OBJECTIVE:
Reproduce the listing exactly and skip over any pictures.

INFORMATION SUPPLIED:
####

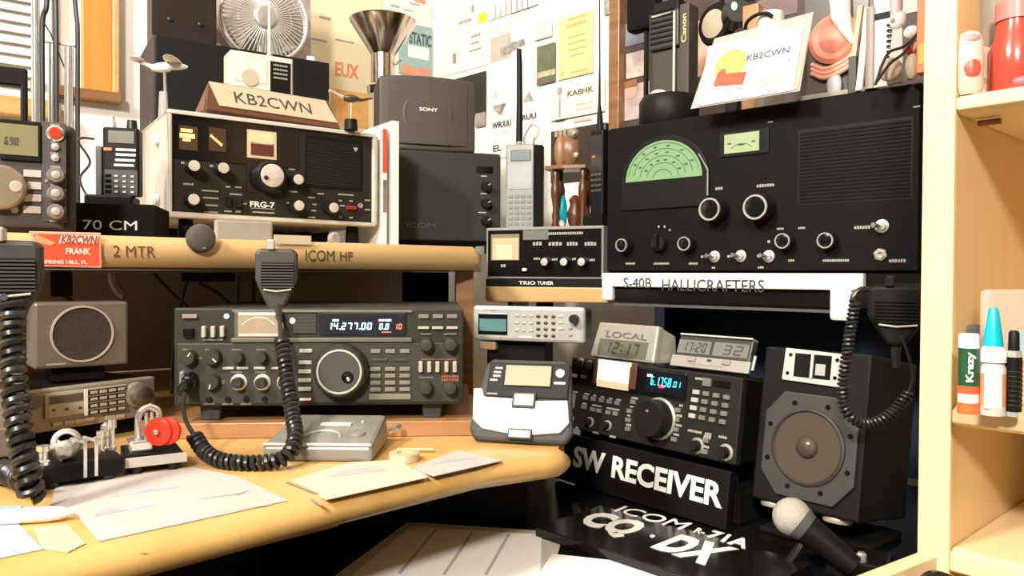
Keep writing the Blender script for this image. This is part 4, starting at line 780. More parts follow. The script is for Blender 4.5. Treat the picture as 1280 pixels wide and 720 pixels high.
_d = (0.19,0.0339); MB().lathe([(.0066, 0), (.0062, .0012), (.0045, .0012), (.003, .0004)], (_d[0], -.0200, _d[1]), (0, -1, 0), 20).build('finger_dimple', BLKG, k, 0, True); MB().ell((_d[0]+.001, -.0212, _d[1]-.002), .0022, .001, .0022, 10, 6).build('dimple_glint', CHR, k)
for c in ((0.2185,0.0606), (0.2347,0.0605), (0.2509,0.0605)): bc('mode_button', ic, BTN, c, .0108, .0044, .003)
for c in ((0.2233,0.0501), (0.2464,0.05)): bc('wide_button', ic, KM, c, .0170, .0035, .002)
_k0 = (0.2184,0.0405); _k1 = (0.2509,0.0176)
for i in range(3):
    for j in range(4): bc('key', ic, BTN, (_k0[0]+(_k1[0]-_k0[0])*i/2, _k0[1]+(_k1[1]-_k0[1])*j/3), .0118, .0044, .003)
bc('key_bar', ic, BTN, (0.2345,0.0095), .0465, .0064, .003)
for c in ((0.2716,0.0994), (0.2876,0.0994), (0.3034,0.0994)): bc('push_bar', ic, mat('bar_dim', (.20, .18, .13), .45), c, .0115, .0045, .002)
for c in ((0.2716,0.0866), (0.2873,0.0866), (0.3035,0.0866)): bc('push_bar', ic, BTNL, c, .0125, .0030, .0035)
for c in ((0.275,0.0681), (0.3016,0.068), (0.2743,0.0201), (0.3015,0.0199)): knob(ic, c, .0078, .013, mat('knob_taupe', (.042, .038, .030), .4), MATS['knob_taupe'], .8)
legend(ic, [(*(0.0408,0.0628), .014), (*(0.0151,0.0629), .010), (*(0.028,0.0531), .007), (*(0.0674,0.0627), .010), (*(0.0933,0.0626), .010), (*(0.0674,0.038), .012), (*(0.0933,0.0379), .012), (*(0.0499,0.0282), .010), (*(0.0499,0.0256), .010), (*(0.0382,0.0031), .012), (*(0.0579,0.0029), .012), (*(0.0776,0.0027), .012), (*(0.0424,0.0736), .022), (*(0.2746,0.0796), .012), (*(0.3016,0.0796), .014), (*(0.2748,0.0308), .016)], mat('olive_print', (.20, .19, .15), .6, noise=0), h_=.0018, y=-.0017)
legend(ic, [(*(0.3018,0.0319), .020, .003), (*(0.3018,0.028), .020, .003), (*(0.2886,0.0512), .040, .0014)], mat('red_print', (.34, .10, .06), .6, noise=0), y=-.0017)
# microphone plug
c = (0.0185,0.0311); k = MB().lathe([(.0085, 0), (.0085, .012), (.0065, .014), (.0062, .030), (.004, .034)], (c[0], 0, c[1]), (.0, -1, -.35), 16).build('microphone_plug', BLKG, ic, 0, True); bx('plug_collar', k, CHR, c[0]-.009, c[1]-.012, c[0]-.003, c[1]+.010, -.014, -.004, .003)
for u_ in (.035, W_-.035):
    MB().prism([(u_-.012, 0), (u_+.012, 0), (u_+.010, -.0175), (u_-.010, -.0175)][::-1], .012, .035).build('foot', mat('foot_grey', (.045, .045, .045), .6), ic, .002)
    MB().box(u_-.010, .26, -.0175, u_+.010, .28, .006).build('foot', MATS['foot_grey'], ic)
PZ = .795-.0175
pk = thing('wooden_plank', 'red-brown wooden plank under the olive-grey transceiver', 'board', ic.location[:2], ic.rotation_euler.z); pk.location.z = DZ+.0002
MB().box(-.04, -.005, 0, W_+.012, .29, PZ-DZ-.0004).build('board', wood('plank_wood', (.44, .22, .09), (.30, .13, .05), .45, 4., 30.), pk, .001)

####

RESULT:
Keep writing the Blender script for this image. This is part 4, starting at line 780. More parts follow. The script is for Blender 4.5. Treat the picture as 1280 pixels wide and 720 pixels high.
_d = (0.19,0.0339); MB().lathe([(.0066, 0), (.0062, .0012), (.0045, .0012), (.003, .0004)], (_d[0], -.0200, _d[1]), (0, -1, 0), 20).build('finger_dimple', BLKG, k, 0, True); MB().ell((_d[0]+.001, -.0212, _d[1]-.002), .0022, .001, .0022, 10, 6).build('dimple_glint', CHR, k)
for c in ((0.2185,0.0606), (0.2347,0.0605), (0.2509,0.0605)): bc('mode_button', ic, BTN, c, .0108, .0044, .003)
for c in ((0.2233,0.0501), (0.2464,0.05)): bc('wide_button', ic, KM, c, .0170, .0035, .002)
_k0 = (0.2184,0.0405); _k1 = (0.2509,0.0176)
for i in range(3):
    for j in range(4): bc('key', ic, BTN, (_k0[0]+(_k1[0]-_k0[0])*i/2, _k0[1]+(_k1[1]-_k0[1])*j/3), .0118, .0044, .003)
bc('key_bar', ic, BTN, (0.2345,0.0095), .0465, .0064, .003)
for c in ((0.2716,0.0994), (0.2876,0.0994), (0.3034,0.0994)): bc('push_bar', ic, mat('bar_dim', (.20, .18, .13), .45), c, .0115, .0045, .002)
for c in ((0.2716,0.0866), (0.2873,0.0866), (0.3035,0.0866)): bc('push_bar', ic, BTNL, c, .0125, .0030, .0035)
for c in ((0.275,0.0681), (0.3016,0.068), (0.2743,0.0201), (0.3015,0.0199)): knob(ic, c, .0078, .013, mat('knob_taupe', (.042, .038, .030), .4), MATS['knob_taupe'], .8)
legend(ic, [(*(0.0408,0.0628), .014), (*(0.0151,0.0629), .010), (*(0.028,0.0531), .007), (*(0.0674,0.0627), .010), (*(0.0933,0.0626), .010), (*(0.0674,0.038), .012), (*(0.0933,0.0379), .012), (*(0.0499,0.0282), .010), (*(0.0499,0.0256), .010), (*(0.0382,0.0031), .012), (*(0.0579,0.0029), .012), (*(0.0776,0.0027), .012), (*(0.0424,0.0736), .022), (*(0.2746,0.0796), .012), (*(0.3016,0.0796), .014), (*(0.2748,0.0308), .016)], mat('olive_print', (.20, .19, .15), .6, noise=0), h_=.0018, y=-.0017)
legend(ic, [(*(0.3018,0.0319), .020, .003), (*(0.3018,0.028), .020, .003), (*(0.2886,0.0512), .040, .0014)], mat('red_print', (.34, .10, .06), .6, noise=0), y=-.0017)
# microphone plug
c = (0.0185,0.0311); k = MB().lathe([(.0085, 0), (.0085, .012), (.0065, .014), (.0062, .030), (.004, .034)], (c[0], 0, c[1]), (.0, -1, -.35), 16).build('microphone_plug', BLKG, ic, 0, True); bx('plug_collar', k, CHR, c[0]-.009, c[1]-.012, c[0]-.003, c[1]+.010, -.014, -.004, .003)
for u_ in (.035, W_-.035):
    MB().prism([(u_-.012, 0), (u_+.012, 0), (u_+.010, -.0175), (u_-.010, -.0175)][::-1], .012, .035).build('foot', mat('foot_grey', (.045, .045, .045), .6), ic, .002)
    MB().box(u_-.010, .26, -.0175, u_+.010, .28, .006).build('foot', MATS['foot_grey'], ic)
PZ = .795-.0175
pk = thing('wooden_plank', 'red-brown wooden plank under the olive-grey transceiver', 'board', ic.location[:2], ic.rotation_euler.z); pk.location.z = DZ+.0002
MB().box(-.04, -.005, 0, W_+.012, .29, PZ-DZ-.0004).build('board', wood('plank_wood', (.44, .22, .09), (.30, .13, .05), .45, 4., 30.), pk, .001)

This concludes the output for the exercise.